#### WHAT YOU NEED TO DO:
From the listing that follows, output everything exactly except the pictures.

#### RAW DATA:

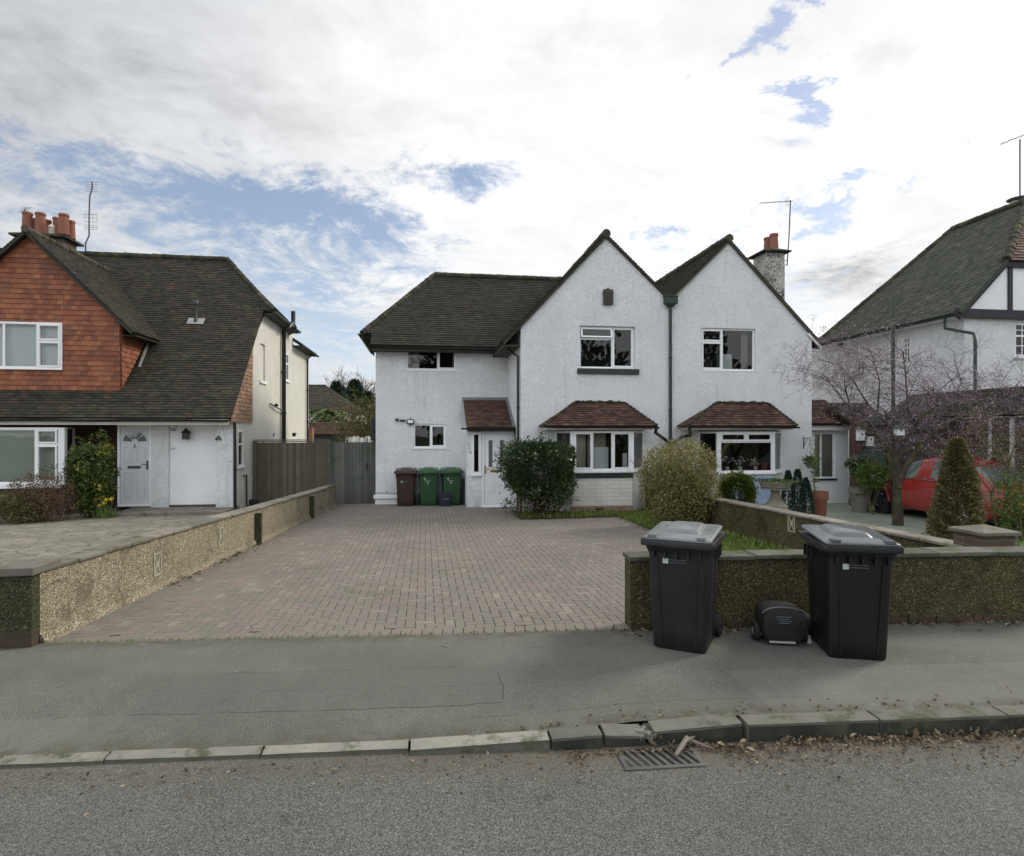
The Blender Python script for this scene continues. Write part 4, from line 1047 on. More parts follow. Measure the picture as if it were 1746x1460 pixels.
drape(mb, FW, upW[0] + .06, upW[0] + .38, upW[2], upW[3], -.25, 4); mb.build('curtain', M['curtain'], HA); mb = MB(); drape(mb, FW, upW[1] - .13, upW[1] - .05, upW[2], upW[3], -.25, 2)
mb.build('curtain', M['curtain'], HA)

def make_bay(H, x, mullions, sidel, label_low):
    """x: pixel data"""
    FF = front(VG - .60)
    f0, f1 = FF.px(x['f0'], 770)[0], FF.px(x['f1'], 770)[0]; zs0, zs1 = FF.px(0, x['sy'])[1] if False else onv((x['f0'] + x['f1']) / 2, x['sy'], VG - .6).z, onv((x['f0'] + x['f1']) / 2, x['ty'], VG - .6).z
    w0, w1 = P(x['w0'], 770)[0], P(x['w1'], 770)[0]
    base_z = -.5
    mb = MB()
    # low wall under the bay: canted
    pts = [(w0, VG), (f0, VG - .60), (f1, VG - .60), (w1, VG)]
    zt = zs0 - .05
    for a, b in zip(pts, pts[1:]): mb.face([(a[0], a[1], base_z), (b[0], b[1], base_z), (b[0], b[1], zt), (a[0], a[1], zt)])
    mb.face([(p[0], p[1], zt) for p in pts])
    mb.build('bay_wall', M[label_low], H)
    # sill
    mb = MB(); o = .06
    sp_ = [(w0 - .05, VG), (f0 - .03, VG - .60 - o), (f1 + .03, VG - .60 - o), (w1 + .05, VG)]
    mb.prism([(p[0], p[1], zt + .001) for p in sp_], (0, 0, .05)); mb.build('sill', M['paint_white'], H, bevel=.006)
    fr_front = FF; fr_l = Fr((w0, VG, 0), (f0 - w0, -.60, 0), (0, 0, 1), (-.60, -(f0 - w0), 0)); fr_r = Fr((f1, VG - .60, 0), (w1 - f1, .60, 0), (0, 0, 1), (.60, -(w1 - f1), 0))
    ll, lr = math.hypot(f0 - w0, .6), math.hypot(w1 - f1, .6)
    window(H, FF, (f0 + .012, f1 - .012, zs0 + .002, zs1), mullions, M['upvc'], G_, inset=-.001, w=.055)
    window(H, fr_l, (0, ll, zs0 + .002, zs1), sidel, M['upvc'], G_, inset=-.001, w=.055)
    window(H, fr_r, (0, lr, zs0 + .002, zs1), sidel, M['upvc'], G_, inset=-.001, w=.055)
    for px_, py_ in ((f0, VG - .60), (f1, VG - .60)): mb = MB(); mb.bx(px_ - .05, px_ + .05, py_ - .005, py_ + .09, zs0 + .004, zs1); mb.build('corner_post', M['upvc'], H, bevel=.01)
    # roof
    zt_top = P(0, x['rt'])[1] if False else onv(x['t0'], x['rt'], VG).z
    ve_ = VG - .78; ze_ = onv((x['e0'] + x['e1']) / 2, x['re'], ve_).z
    e0, e1 = onv(x['e0'], x['re'], VG - .55).x, onv(x['e1'], x['re'], VG - .55).x
    t0, t1 = onv(x['t0'], x['rt'], VG).x, onv(x['t1'], x['rt'], VG).x
    mb = MB(); kk = (zt_top - ze_)
    tiles(mb, [(e0, ve_, ze_), (e1, ve_, ze_), (t1, VG + .02, zt_top), (t0, VG + .02, zt_top)], (0, VG - ve_, kk), gauge=.1, seed=31, slab=.04, jit=.007, th=.016)
    tiles(mb, [(e0, ve_, ze_), (t0, VG + .02, zt_top), (e0, VG + .02, ze_)], (1, 0, 1), seed=32, slab=.04, jit=.007)
    tiles(mb, [(e1, ve_, ze_), (t1, VG + .02, zt_top), (e1, VG + .02, ze_)], (-1, 0, 1), seed=33, slab=.04, jit=.007)
    mb.build('bay_roof', M['roof_bay'], H)
    mb = MB(); rr = random.Random(8)
    for (a, b) in (((e0, ve_, ze_), (t0, VG, zt_top)), ((e1, ve_, ze_), (t1, VG, zt_top))):
        a, b = Vector(a), Vector(b); n = 9
        for i in range(n): mb.tube([a.lerp(b, i / n) + Vector((0, 0, .012)), a.lerp(b, (i + 1) / n) + Vector((0, 0, .0))], [.045, .032], 7, rr.random())
    a = Vector((t0, VG - .02, zt_top + .01)); b = Vector((t1, VG - .02, zt_top + .01))
    for i in range(12): p_ = a.lerp(b, i / 12); q_ = a.lerp(b, (i + 1) / 12); mb.tube([p_ + Vector((0, 0, rr.uniform(-.015, .02))), q_ + Vector((0, 0, rr.uniform(-.015, .02)))], rr.uniform(.025, .045), 6, rr.random())
    mb.build('ridge', M['ridge_tile'], H, smooth=True)
    mb = MB(); mb.bx(e0 + .10, e1 - .10, ve_ + .05, VG - .001, ze_ - .11, ze_ - .03); mb.build('soffit', M['fascia'], H)
    gutter((e0 - .02, ve_ - .03, ze_ - .01), (e1 + .04, ve_ - .03, ze_ - .03), H, r=.045)
    return dict(e0=e0, e1=e1, ve=ve_, ze=ze_, f0=f0, f1=f1, zs0=zs0, zs1=zs1, zt=zt)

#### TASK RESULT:
The Blender Python script for this scene continues. Write part 4, from line 1047 on. More parts follow. Measure the picture as if it were 1746x1460 pixels.
drape(mb, FW, upW[0] + .06, upW[0] + .38, upW[2], upW[3], -.25, 4); mb.build('curtain', M['curtain'], HA); mb = MB(); drape(mb, FW, upW[1] - .13, upW[1] - .05, upW[2], upW[3], -.25, 2)
mb.build('curtain', M['curtain'], HA)

def make_bay(H, x, mullions, sidel, label_low):
    """x: pixel data"""
    FF = front(VG - .60)
    f0, f1 = FF.px(x['f0'], 770)[0], FF.px(x['f1'], 770)[0]; zs0, zs1 = FF.px(0, x['sy'])[1] if False else onv((x['f0'] + x['f1']) / 2, x['sy'], VG - .6).z, onv((x['f0'] + x['f1']) / 2, x['ty'], VG - .6).z
    w0, w1 = P(x['w0'], 770)[0], P(x['w1'], 770)[0]
    base_z = -.5
    mb = MB()
    # low wall under the bay: canted
    pts = [(w0, VG), (f0, VG - .60), (f1, VG - .60), (w1, VG)]
    zt = zs0 - .05
    for a, b in zip(pts, pts[1:]): mb.face([(a[0], a[1], base_z), (b[0], b[1], base_z), (b[0], b[1], zt), (a[0], a[1], zt)])
    mb.face([(p[0], p[1], zt) for p in pts])
    mb.build('bay_wall', M[label_low], H)
    # sill
    mb = MB(); o = .06
    sp_ = [(w0 - .05, VG), (f0 - .03, VG - .60 - o), (f1 + .03, VG - .60 - o), (w1 + .05, VG)]
    mb.prism([(p[0], p[1], zt + .001) for p in sp_], (0, 0, .05)); mb.build('sill', M['paint_white'], H, bevel=.006)
    fr_front = FF; fr_l = Fr((w0, VG, 0), (f0 - w0, -.60, 0), (0, 0, 1), (-.60, -(f0 - w0), 0)); fr_r = Fr((f1, VG - .60, 0), (w1 - f1, .60, 0), (0, 0, 1), (.60, -(w1 - f1), 0))
    ll, lr = math.hypot(f0 - w0, .6), math.hypot(w1 - f1, .6)
    window(H, FF, (f0 + .012, f1 - .012, zs0 + .002, zs1), mullions, M['upvc'], G_, inset=-.001, w=.055)
    window(H, fr_l, (0, ll, zs0 + .002, zs1), sidel, M['upvc'], G_, inset=-.001, w=.055)
    window(H, fr_r, (0, lr, zs0 + .002, zs1), sidel, M['upvc'], G_, inset=-.001, w=.055)
    for px_, py_ in ((f0, VG - .60), (f1, VG - .60)): mb = MB(); mb.bx(px_ - .05, px_ + .05, py_ - .005, py_ + .09, zs0 + .004, zs1); mb.build('corner_post', M['upvc'], H, bevel=.01)
    # roof
    zt_top = P(0, x['rt'])[1] if False else onv(x['t0'], x['rt'], VG).z
    ve_ = VG - .78; ze_ = onv((x['e0'] + x['e1']) / 2, x['re'], ve_).z
    e0, e1 = onv(x['e0'], x['re'], VG - .55).x, onv(x['e1'], x['re'], VG - .55).x
    t0, t1 = onv(x['t0'], x['rt'], VG).x, onv(x['t1'], x['rt'], VG).x
    mb = MB(); kk = (zt_top - ze_)
    tiles(mb, [(e0, ve_, ze_), (e1, ve_, ze_), (t1, VG + .02, zt_top), (t0, VG + .02, zt_top)], (0, VG - ve_, kk), gauge=.1, seed=31, slab=.04, jit=.007, th=.016)
    tiles(mb, [(e0, ve_, ze_), (t0, VG + .02, zt_top), (e0, VG + .02, ze_)], (1, 0, 1), seed=32, slab=.04, jit=.007)
    tiles(mb, [(e1, ve_, ze_), (t1, VG + .02, zt_top), (e1, VG + .02, ze_)], (-1, 0, 1), seed=33, slab=.04, jit=.007)
    mb.build('bay_roof', M['roof_bay'], H)
    mb = MB(); rr = random.Random(8)
    for (a, b) in (((e0, ve_, ze_), (t0, VG, zt_top)), ((e1, ve_, ze_), (t1, VG, zt_top))):
        a, b = Vector(a), Vector(b); n = 9
        for i in range(n): mb.tube([a.lerp(b, i / n) + Vector((0, 0, .012)), a.lerp(b, (i + 1) / n) + Vector((0, 0, .0))], [.045, .032], 7, rr.random())
    a = Vector((t0, VG - .02, zt_top + .01)); b = Vector((t1, VG - .02, zt_top + .01))
    for i in range(12): p_ = a.lerp(b, i / 12); q_ = a.lerp(b, (i + 1) / 12); mb.tube([p_ + Vector((0, 0, rr.uniform(-.015, .02))), q_ + Vector((0, 0, rr.uniform(-.015, .02)))], rr.uniform(.025, .045), 6, rr.random())
    mb.build('ridge', M['ridge_tile'], H, smooth=True)
    mb = MB(); mb.bx(e0 + .10, e1 - .10, ve_ + .05, VG - .001, ze_ - .11, ze_ - .03); mb.build('soffit', M['fascia'], H)
    gutter((e0 - .02, ve_ - .03, ze_ - .01), (e1 + .04, ve_ - .03, ze_ - .03), H, r=.045)
    return dict(e0=e0, e1=e1, ve=ve_, ze=ze_, f0=f0, f1=f1, zs0=zs0, zs1=zs1, zt=zt)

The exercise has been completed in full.